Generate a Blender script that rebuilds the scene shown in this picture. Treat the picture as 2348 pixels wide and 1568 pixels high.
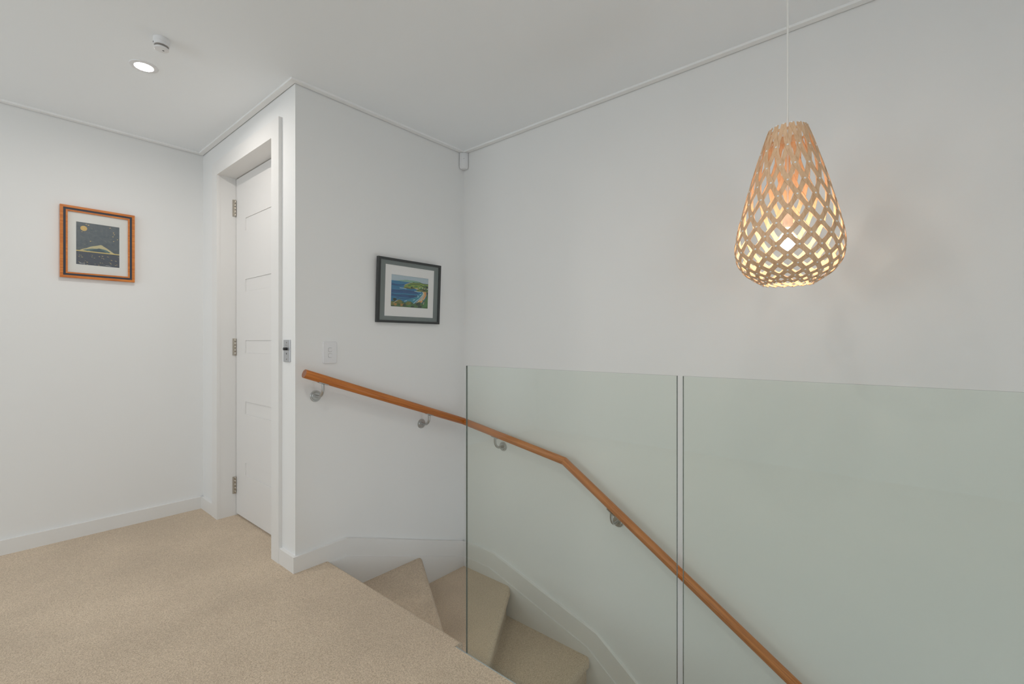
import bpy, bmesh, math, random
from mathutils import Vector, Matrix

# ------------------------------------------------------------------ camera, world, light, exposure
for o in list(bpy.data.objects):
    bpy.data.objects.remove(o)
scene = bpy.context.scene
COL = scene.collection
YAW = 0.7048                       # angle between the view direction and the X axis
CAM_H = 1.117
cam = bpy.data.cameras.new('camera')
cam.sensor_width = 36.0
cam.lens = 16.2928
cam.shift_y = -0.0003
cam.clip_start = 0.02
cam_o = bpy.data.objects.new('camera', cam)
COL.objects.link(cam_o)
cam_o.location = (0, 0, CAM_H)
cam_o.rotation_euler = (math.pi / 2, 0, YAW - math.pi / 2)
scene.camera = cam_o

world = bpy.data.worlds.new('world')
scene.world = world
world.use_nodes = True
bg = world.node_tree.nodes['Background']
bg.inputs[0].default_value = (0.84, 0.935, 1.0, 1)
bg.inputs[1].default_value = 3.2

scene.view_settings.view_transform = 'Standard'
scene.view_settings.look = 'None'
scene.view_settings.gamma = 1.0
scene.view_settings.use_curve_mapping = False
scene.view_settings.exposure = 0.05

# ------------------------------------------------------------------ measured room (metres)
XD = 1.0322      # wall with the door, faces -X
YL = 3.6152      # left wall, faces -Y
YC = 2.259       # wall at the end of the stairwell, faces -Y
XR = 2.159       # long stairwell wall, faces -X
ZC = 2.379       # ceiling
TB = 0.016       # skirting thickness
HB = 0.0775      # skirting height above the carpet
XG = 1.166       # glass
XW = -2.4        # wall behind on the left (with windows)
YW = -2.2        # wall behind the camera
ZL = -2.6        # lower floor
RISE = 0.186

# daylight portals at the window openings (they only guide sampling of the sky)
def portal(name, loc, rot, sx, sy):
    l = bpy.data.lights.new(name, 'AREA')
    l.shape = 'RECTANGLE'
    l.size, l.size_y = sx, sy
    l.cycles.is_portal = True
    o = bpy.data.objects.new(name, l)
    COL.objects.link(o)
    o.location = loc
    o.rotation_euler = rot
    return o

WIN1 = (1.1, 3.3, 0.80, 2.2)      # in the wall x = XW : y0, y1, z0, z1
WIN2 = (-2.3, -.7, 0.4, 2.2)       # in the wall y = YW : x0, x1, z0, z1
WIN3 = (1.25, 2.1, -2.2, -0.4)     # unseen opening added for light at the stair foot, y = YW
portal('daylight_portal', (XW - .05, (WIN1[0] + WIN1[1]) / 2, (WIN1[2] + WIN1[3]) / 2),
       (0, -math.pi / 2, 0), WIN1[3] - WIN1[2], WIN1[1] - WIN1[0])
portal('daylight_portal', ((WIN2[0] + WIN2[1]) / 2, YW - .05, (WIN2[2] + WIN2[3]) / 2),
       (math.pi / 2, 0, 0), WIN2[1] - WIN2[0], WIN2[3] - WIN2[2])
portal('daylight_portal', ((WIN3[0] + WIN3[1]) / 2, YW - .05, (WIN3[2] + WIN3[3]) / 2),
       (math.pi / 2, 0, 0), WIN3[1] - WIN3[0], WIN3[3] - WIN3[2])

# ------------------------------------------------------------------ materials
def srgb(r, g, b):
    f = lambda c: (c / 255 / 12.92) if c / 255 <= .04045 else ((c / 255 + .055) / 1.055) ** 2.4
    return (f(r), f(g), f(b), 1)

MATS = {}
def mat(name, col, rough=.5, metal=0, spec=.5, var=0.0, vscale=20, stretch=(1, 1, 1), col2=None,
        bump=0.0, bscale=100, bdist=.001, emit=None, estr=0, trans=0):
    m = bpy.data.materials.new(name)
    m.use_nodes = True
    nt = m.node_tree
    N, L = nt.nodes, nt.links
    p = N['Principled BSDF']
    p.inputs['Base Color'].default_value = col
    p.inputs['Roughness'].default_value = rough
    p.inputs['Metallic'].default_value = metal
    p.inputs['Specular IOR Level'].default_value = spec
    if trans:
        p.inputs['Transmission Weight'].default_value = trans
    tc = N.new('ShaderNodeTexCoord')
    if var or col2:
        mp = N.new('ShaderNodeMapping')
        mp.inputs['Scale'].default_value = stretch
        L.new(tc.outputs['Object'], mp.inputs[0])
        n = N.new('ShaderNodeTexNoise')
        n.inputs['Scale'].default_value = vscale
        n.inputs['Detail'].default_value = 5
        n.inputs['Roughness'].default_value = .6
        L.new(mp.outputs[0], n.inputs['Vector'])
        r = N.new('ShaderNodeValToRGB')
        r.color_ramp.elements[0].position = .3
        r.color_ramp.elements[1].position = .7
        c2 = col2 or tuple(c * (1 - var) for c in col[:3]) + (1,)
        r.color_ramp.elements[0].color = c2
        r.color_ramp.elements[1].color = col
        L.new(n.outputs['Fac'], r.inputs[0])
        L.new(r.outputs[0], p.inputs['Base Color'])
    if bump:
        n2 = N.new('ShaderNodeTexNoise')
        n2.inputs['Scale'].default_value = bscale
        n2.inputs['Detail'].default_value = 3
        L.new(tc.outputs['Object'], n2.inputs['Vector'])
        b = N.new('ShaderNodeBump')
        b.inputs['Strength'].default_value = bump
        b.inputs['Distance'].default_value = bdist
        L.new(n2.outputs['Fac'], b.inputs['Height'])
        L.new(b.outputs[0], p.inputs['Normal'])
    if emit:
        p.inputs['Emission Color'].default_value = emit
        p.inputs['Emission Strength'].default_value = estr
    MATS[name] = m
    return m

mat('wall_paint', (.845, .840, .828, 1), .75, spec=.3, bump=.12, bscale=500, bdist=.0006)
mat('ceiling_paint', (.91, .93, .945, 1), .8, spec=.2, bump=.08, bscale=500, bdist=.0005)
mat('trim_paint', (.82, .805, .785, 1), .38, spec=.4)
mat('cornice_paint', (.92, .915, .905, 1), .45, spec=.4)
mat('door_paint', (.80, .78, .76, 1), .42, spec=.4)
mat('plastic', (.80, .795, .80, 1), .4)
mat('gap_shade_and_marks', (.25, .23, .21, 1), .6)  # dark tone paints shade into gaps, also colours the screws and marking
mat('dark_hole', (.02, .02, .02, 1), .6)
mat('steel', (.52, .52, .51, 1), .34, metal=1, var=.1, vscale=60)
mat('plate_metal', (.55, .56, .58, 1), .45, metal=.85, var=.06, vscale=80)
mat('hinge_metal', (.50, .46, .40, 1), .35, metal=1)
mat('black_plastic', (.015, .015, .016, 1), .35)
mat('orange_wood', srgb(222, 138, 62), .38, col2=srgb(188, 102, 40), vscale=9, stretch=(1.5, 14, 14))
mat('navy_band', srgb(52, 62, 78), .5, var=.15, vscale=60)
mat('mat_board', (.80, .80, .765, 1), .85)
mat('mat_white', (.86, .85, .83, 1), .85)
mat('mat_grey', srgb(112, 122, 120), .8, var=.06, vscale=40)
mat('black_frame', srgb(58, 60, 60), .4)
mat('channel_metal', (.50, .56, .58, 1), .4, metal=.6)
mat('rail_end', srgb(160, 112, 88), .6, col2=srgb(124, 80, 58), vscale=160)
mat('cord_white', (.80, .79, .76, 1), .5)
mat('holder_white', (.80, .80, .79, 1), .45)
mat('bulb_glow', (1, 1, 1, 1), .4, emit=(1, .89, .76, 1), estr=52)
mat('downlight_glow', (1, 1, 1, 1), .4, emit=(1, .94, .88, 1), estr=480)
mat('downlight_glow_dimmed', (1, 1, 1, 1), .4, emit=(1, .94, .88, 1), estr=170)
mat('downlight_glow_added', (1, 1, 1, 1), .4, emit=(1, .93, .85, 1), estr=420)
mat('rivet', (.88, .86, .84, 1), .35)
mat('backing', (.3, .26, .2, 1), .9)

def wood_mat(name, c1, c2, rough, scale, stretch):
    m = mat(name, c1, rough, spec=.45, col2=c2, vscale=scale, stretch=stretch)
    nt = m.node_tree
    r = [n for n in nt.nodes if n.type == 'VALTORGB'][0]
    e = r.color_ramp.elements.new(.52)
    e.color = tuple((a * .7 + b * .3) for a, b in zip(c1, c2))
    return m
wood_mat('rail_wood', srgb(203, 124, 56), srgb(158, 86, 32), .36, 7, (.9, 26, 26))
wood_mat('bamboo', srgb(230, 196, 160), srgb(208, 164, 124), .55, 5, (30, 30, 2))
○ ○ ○
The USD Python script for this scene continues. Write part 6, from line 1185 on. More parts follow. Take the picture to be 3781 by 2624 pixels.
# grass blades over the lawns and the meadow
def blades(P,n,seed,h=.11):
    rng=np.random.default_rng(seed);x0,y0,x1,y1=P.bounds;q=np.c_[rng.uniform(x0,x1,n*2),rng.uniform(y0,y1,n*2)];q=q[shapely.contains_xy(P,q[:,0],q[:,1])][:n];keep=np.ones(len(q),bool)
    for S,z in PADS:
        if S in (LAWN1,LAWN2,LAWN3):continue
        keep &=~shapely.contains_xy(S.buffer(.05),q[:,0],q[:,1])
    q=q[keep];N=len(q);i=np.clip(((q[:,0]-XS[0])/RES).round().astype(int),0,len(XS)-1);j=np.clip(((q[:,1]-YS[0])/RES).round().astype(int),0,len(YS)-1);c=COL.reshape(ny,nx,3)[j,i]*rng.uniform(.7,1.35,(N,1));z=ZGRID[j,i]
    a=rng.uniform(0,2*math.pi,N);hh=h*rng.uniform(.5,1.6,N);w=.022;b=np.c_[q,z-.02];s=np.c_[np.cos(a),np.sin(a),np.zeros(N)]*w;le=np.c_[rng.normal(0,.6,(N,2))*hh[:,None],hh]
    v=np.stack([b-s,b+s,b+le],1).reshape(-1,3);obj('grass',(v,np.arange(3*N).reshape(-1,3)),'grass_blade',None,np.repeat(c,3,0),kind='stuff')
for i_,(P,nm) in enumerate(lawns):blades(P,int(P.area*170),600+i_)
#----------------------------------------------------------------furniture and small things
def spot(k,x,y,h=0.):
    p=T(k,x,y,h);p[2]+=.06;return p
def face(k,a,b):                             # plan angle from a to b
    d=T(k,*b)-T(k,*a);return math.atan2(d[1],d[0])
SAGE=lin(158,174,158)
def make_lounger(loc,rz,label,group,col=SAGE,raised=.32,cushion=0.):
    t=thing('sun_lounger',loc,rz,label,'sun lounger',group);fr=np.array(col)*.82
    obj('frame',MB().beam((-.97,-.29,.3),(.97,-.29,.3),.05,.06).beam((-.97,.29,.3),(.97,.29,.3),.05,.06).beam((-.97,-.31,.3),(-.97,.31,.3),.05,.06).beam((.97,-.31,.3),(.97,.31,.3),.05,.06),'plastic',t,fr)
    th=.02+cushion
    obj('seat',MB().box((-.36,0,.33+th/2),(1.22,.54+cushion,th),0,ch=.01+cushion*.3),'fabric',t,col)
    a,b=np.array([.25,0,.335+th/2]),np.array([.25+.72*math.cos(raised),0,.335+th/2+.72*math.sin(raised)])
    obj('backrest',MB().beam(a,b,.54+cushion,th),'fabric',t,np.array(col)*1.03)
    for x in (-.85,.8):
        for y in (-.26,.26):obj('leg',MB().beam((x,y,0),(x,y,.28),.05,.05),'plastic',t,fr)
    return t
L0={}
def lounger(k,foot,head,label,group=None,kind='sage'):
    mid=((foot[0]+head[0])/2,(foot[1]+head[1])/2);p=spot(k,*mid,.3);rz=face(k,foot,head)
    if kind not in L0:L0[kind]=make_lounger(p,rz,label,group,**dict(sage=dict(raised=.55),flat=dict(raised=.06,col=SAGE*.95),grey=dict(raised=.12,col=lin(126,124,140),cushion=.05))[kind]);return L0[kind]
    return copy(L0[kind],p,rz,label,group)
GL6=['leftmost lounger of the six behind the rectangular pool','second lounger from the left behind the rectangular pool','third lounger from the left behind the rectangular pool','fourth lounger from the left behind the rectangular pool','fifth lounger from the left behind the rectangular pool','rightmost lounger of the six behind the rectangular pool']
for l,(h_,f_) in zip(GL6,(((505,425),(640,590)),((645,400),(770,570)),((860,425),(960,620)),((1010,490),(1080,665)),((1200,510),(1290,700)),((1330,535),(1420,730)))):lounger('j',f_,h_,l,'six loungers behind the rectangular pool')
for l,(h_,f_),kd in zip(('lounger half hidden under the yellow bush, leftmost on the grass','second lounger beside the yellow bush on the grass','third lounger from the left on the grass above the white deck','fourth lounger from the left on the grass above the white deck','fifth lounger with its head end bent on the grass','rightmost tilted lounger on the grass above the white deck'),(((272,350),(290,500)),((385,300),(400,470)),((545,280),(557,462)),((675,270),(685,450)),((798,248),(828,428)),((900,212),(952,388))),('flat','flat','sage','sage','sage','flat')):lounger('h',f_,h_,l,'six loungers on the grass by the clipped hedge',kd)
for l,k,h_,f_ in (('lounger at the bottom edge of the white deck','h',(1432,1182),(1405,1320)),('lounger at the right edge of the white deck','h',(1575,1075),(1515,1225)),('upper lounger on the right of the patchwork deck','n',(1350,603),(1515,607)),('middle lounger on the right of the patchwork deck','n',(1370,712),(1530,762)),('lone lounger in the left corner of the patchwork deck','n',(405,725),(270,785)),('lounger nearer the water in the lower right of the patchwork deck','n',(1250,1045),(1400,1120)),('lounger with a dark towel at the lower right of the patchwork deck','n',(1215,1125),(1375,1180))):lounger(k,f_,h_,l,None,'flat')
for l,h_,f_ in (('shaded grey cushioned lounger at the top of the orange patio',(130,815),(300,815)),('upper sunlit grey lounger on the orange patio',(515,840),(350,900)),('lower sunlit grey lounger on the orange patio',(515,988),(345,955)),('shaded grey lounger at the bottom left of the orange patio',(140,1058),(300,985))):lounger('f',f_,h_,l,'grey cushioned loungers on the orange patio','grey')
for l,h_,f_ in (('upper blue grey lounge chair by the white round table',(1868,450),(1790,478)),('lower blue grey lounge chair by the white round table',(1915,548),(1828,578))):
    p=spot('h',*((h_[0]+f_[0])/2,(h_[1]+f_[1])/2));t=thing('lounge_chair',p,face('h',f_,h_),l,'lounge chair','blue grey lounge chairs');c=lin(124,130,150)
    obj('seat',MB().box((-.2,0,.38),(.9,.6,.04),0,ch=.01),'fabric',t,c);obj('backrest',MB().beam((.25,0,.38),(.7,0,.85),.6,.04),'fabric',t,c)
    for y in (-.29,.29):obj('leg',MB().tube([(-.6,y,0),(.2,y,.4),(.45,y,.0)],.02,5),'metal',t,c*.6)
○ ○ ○
**Directions for this task**
Give again, word for word, the lines from the one that contains "Generate a Blender" to the one that contains "RISE = 0.186", both included. Omit the pictures.

**Complete output**
Generate a Blender script that rebuilds the scene shown in this picture. Treat the picture as 2348 pixels wide and 1568 pixels high.
import bpy, bmesh, math, random
from mathutils import Vector, Matrix

# ------------------------------------------------------------------ camera, world, light, exposure
for o in list(bpy.data.objects):
    bpy.data.objects.remove(o)
scene = bpy.context.scene
COL = scene.collection
YAW = 0.7048                       # angle between the view direction and the X axis
CAM_H = 1.117
cam = bpy.data.cameras.new('camera')
cam.sensor_width = 36.0
cam.lens = 16.2928
cam.shift_y = -0.0003
cam.clip_start = 0.02
cam_o = bpy.data.objects.new('camera', cam)
COL.objects.link(cam_o)
cam_o.location = (0, 0, CAM_H)
cam_o.rotation_euler = (math.pi / 2, 0, YAW - math.pi / 2)
scene.camera = cam_o

world = bpy.data.worlds.new('world')
scene.world = world
world.use_nodes = True
bg = world.node_tree.nodes['Background']
bg.inputs[0].default_value = (0.84, 0.935, 1.0, 1)
bg.inputs[1].default_value = 3.2

scene.view_settings.view_transform = 'Standard'
scene.view_settings.look = 'None'
scene.view_settings.gamma = 1.0
scene.view_settings.use_curve_mapping = False
scene.view_settings.exposure = 0.05

# ------------------------------------------------------------------ measured room (metres)
XD = 1.0322      # wall with the door, faces -X
YL = 3.6152      # left wall, faces -Y
YC = 2.259       # wall at the end of the stairwell, faces -Y
XR = 2.159       # long stairwell wall, faces -X
ZC = 2.379       # ceiling
TB = 0.016       # skirting thickness
HB = 0.0775      # skirting height above the carpet
XG = 1.166       # glass
XW = -2.4        # wall behind on the left (with windows)
YW = -2.2        # wall behind the camera
ZL = -2.6        # lower floor
RISE = 0.186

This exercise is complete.